Divergent patterns of engagement with partisan and low-quality news across seven social media platforms

Summary

Mosleh, Allen, and Rand offer a corrective to a literature that has long treated Twitter/X (and to a lesser extent Facebook) as a stand-in for “social media” writ large. By comparing user engagement with news content across seven platforms, they show that the relationships between engagement, partisan slant, and source quality are not uniform — they diverge meaningfully from platform to platform.
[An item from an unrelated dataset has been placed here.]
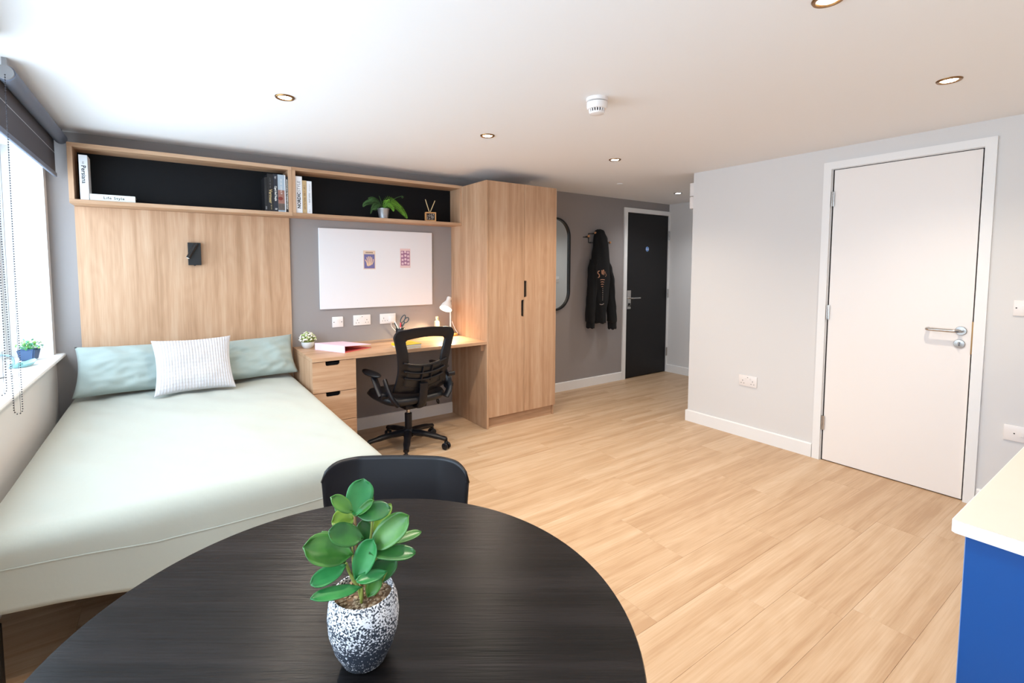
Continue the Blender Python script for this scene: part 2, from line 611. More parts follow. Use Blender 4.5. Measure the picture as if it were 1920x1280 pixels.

The argument is both empirical and methodological: claims about misinformation and partisan news circulation built on single-platform data risk generalizing patterns that are in fact platform-specific.

Key Contributions

  • One of the first systematic, like-for-like comparisons of news sharing across seven social media platforms rather than one or two.
  • Empirical evidence that engagement patterns with partisan and low-quality news are platform-dependent rather than a universal feature of “social media.”
  • A methodological warning against extrapolating from Twitter/X or Facebook studies to the broader, increasingly fragmented platform ecosystem.
  • Groundwork for theorizing how platform affordances shape the visibility and reach of partisan and low-quality news.

Methods

The authors conduct a comparative analysis of engagement data drawn from seven social media platforms. For each platform, they link engagement metrics on shared news content to two domain-level attributes: political slant and a quality/reliability rating. This allows direct cross-platform comparison of how partisan and low-quality domains fare in user engagement.

Findings

  • Engagement with partisan news varies substantially across platforms rather than following a single pattern.
  • Engagement with low-quality news likewise diverges across platforms.
  • The contrasts imply that conclusions drawn from any single platform — particularly Twitter/X — do not straightforwardly transfer to others.
  • Platform-level differences are large enough to matter for both scholarly inference and policy debate about misinformation.

Connections

This work speaks directly to cross-platform efforts to map misinformation and partisan content, complementing Bollenbacher2026-vz and DeVerna2025-dl on multi-platform information dynamics, and extending the Facebook-centric findings of Gonzalez-Bailon2024-rq and Bakshy2015-rn as well as the broader misinformation-exposure accounting in Budak2024-ef. It also intersects with platform-comparative work on alternative and fringe ecosystems such as Efstratiou2025-gs and with research on partisan news sharing behavior like Rossini2026-jn.